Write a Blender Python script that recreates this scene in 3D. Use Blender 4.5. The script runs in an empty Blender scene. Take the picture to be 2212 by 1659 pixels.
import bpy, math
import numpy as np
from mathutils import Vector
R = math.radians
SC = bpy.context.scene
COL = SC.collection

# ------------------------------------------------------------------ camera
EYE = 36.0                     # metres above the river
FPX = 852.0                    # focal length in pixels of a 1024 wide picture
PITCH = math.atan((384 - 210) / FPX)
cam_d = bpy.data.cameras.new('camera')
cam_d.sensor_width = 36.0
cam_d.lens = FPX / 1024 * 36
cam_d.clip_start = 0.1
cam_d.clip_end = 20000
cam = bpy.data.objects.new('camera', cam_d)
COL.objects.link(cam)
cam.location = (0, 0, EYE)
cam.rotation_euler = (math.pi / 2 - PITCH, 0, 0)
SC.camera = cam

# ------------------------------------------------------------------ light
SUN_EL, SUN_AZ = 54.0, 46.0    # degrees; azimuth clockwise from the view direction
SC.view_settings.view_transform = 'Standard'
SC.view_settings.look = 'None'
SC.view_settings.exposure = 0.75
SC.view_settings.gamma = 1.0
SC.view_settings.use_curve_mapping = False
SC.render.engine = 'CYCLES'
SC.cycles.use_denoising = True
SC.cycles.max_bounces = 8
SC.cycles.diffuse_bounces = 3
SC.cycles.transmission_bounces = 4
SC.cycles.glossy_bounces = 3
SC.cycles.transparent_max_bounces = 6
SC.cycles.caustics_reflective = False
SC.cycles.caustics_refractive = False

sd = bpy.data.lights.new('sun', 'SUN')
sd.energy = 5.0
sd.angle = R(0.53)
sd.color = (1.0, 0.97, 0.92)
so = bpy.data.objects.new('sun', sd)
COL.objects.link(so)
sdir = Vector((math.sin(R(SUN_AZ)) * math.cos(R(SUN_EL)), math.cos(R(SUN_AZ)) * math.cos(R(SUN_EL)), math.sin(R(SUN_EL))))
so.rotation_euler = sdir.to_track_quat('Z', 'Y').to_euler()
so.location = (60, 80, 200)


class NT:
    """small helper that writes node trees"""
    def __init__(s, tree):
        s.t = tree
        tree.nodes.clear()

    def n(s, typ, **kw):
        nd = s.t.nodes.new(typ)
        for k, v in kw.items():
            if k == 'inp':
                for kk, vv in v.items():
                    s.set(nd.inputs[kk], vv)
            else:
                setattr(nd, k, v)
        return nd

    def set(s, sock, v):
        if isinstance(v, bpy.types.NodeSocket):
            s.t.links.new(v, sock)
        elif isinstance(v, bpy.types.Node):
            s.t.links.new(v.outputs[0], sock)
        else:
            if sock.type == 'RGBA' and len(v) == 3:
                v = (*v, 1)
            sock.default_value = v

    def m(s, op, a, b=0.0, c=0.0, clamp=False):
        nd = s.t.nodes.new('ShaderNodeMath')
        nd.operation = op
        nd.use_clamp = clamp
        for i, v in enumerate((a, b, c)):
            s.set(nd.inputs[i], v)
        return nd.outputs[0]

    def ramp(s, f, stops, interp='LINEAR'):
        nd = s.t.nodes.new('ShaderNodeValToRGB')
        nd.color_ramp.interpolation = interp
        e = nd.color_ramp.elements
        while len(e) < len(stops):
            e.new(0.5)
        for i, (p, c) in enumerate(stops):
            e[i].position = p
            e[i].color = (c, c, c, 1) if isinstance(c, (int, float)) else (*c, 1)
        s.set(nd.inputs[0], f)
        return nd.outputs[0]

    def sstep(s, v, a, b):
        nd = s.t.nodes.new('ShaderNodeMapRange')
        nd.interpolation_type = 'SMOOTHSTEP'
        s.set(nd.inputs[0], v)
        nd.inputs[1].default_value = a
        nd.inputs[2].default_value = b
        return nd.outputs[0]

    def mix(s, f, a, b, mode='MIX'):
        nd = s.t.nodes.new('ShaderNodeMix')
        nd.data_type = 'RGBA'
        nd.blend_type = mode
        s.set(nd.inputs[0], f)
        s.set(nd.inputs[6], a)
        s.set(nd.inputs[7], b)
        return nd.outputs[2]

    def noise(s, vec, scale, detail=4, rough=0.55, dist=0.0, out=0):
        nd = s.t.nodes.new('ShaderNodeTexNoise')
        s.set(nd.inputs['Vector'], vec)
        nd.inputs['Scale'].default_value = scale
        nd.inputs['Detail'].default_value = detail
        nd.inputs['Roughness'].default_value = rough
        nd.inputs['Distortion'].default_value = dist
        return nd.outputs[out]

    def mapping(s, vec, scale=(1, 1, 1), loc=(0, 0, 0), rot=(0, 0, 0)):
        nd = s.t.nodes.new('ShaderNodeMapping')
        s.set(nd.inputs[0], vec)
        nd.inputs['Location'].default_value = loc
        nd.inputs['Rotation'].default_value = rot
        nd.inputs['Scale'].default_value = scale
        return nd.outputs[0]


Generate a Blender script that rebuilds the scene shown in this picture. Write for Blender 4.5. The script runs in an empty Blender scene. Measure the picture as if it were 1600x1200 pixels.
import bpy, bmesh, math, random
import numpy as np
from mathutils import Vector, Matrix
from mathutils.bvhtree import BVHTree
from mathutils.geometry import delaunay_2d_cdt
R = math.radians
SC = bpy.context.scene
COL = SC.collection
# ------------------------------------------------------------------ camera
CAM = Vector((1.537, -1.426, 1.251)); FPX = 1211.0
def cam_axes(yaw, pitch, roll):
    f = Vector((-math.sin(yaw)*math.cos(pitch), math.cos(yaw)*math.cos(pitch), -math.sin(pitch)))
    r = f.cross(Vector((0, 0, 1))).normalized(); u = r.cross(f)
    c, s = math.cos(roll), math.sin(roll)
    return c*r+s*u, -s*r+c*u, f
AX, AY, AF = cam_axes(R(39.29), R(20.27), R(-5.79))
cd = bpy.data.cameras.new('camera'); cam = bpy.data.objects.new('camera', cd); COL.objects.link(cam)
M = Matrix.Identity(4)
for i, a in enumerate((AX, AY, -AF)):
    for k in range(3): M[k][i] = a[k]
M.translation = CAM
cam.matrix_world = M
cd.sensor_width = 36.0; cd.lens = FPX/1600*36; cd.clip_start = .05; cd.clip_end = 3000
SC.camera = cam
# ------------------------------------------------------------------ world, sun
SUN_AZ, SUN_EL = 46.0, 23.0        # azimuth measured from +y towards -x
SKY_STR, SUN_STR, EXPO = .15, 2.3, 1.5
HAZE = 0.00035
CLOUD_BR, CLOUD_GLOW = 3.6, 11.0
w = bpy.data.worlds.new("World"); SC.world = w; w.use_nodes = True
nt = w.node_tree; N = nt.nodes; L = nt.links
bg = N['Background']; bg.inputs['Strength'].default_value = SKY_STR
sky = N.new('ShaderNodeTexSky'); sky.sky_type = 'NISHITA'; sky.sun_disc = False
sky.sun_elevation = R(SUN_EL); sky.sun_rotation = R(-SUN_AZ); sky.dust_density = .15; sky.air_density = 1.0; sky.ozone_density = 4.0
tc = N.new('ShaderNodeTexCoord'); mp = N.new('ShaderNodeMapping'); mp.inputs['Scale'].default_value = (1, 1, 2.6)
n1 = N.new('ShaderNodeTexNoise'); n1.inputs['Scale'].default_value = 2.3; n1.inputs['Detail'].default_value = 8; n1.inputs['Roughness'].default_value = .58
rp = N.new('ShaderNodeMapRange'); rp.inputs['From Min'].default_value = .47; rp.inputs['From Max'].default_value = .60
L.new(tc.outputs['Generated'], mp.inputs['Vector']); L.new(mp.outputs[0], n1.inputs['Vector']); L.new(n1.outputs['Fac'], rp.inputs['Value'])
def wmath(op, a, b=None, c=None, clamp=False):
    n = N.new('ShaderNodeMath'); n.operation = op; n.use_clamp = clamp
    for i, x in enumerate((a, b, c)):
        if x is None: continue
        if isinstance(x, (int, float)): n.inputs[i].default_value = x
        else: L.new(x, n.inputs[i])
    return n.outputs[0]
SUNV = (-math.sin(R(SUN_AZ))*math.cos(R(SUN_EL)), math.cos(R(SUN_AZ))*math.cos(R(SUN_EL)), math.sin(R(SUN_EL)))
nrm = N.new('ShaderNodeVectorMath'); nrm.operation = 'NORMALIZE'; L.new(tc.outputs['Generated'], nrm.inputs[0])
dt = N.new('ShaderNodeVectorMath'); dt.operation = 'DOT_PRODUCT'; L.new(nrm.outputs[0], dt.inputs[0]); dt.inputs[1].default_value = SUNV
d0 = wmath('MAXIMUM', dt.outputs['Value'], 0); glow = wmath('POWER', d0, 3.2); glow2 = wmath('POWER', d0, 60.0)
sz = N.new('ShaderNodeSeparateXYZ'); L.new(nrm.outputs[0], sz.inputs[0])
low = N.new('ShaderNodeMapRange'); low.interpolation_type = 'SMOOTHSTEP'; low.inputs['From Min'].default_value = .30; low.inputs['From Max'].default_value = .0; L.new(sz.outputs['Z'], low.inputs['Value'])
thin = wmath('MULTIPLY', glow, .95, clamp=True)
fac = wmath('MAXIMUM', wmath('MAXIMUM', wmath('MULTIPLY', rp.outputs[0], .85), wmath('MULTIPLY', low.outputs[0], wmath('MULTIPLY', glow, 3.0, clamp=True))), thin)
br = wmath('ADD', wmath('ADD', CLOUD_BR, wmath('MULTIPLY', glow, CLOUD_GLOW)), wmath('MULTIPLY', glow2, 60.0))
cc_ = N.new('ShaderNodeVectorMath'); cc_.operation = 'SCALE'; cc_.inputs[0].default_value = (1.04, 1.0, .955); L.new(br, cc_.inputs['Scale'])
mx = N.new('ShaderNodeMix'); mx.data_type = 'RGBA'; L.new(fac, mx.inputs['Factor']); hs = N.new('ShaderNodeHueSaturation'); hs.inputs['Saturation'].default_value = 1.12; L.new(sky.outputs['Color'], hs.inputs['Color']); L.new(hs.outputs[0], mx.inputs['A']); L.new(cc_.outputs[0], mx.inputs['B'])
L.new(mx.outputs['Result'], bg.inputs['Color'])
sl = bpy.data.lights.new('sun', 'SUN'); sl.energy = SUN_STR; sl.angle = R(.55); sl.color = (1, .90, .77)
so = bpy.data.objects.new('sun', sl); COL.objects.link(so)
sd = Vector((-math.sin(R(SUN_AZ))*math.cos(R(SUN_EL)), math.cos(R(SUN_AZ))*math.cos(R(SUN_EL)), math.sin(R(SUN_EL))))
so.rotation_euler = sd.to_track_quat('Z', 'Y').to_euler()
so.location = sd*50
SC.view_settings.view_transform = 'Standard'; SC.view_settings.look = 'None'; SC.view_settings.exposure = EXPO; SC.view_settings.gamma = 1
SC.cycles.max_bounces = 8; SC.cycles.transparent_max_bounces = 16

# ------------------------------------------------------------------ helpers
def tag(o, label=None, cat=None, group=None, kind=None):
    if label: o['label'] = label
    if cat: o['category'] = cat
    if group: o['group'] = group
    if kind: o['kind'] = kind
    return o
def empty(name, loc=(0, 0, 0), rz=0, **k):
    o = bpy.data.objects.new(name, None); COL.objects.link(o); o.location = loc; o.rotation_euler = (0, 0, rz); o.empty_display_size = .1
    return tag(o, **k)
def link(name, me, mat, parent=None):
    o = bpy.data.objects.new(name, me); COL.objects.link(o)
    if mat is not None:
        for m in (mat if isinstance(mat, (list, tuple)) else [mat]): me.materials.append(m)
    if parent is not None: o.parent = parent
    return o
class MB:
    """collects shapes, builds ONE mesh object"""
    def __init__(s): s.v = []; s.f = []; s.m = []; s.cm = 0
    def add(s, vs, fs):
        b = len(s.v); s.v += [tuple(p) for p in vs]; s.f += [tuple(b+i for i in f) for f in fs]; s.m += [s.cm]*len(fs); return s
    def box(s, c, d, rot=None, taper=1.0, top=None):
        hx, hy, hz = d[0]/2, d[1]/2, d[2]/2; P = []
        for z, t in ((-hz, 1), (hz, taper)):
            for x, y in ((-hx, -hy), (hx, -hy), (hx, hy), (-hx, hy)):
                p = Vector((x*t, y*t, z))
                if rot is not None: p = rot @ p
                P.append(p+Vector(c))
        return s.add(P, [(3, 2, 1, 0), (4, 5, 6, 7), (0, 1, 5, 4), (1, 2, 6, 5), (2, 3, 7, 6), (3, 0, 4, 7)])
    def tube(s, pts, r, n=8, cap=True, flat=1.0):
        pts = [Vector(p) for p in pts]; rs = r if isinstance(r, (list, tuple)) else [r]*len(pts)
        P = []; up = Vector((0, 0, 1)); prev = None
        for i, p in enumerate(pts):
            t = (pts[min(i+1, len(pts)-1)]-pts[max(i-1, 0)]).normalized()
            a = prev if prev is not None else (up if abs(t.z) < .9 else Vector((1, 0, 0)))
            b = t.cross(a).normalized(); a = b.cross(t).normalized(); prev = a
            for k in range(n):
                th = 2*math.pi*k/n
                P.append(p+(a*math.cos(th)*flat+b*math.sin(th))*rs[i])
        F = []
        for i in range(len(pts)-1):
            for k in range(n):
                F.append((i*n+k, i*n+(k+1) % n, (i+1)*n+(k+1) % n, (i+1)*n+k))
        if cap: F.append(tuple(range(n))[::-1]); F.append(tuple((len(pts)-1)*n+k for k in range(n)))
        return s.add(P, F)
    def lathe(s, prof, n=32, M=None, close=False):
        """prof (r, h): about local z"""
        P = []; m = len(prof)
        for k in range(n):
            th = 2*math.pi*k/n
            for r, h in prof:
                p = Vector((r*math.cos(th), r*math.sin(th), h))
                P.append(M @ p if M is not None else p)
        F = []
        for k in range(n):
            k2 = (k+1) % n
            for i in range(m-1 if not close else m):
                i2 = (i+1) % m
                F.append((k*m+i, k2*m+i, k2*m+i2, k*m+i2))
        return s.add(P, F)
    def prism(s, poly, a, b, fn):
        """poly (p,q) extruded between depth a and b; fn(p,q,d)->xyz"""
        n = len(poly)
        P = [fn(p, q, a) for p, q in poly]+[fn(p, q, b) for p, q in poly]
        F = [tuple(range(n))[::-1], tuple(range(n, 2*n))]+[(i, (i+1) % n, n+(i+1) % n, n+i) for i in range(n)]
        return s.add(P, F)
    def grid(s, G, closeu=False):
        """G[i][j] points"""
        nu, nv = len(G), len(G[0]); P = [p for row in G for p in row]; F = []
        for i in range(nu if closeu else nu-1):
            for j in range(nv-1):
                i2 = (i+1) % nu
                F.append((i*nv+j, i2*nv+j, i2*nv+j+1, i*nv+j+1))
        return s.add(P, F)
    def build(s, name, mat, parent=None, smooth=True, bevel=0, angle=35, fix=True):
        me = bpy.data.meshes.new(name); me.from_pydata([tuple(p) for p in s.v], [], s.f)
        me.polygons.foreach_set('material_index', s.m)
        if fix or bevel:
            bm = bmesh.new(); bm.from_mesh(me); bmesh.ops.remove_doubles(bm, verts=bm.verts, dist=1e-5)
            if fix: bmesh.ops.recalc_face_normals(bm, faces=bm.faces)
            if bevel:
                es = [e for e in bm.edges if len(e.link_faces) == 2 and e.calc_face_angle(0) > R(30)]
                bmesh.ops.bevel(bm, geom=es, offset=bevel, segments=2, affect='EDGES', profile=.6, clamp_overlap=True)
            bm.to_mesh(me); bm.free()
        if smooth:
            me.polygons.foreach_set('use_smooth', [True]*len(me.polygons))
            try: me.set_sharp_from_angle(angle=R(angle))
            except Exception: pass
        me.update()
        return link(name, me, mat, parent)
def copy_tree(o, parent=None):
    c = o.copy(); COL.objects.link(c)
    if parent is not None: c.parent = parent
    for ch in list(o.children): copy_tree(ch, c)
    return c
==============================
Task directions.
Count the lines above that contain the word "Blender". Give only the number.

Written response.
2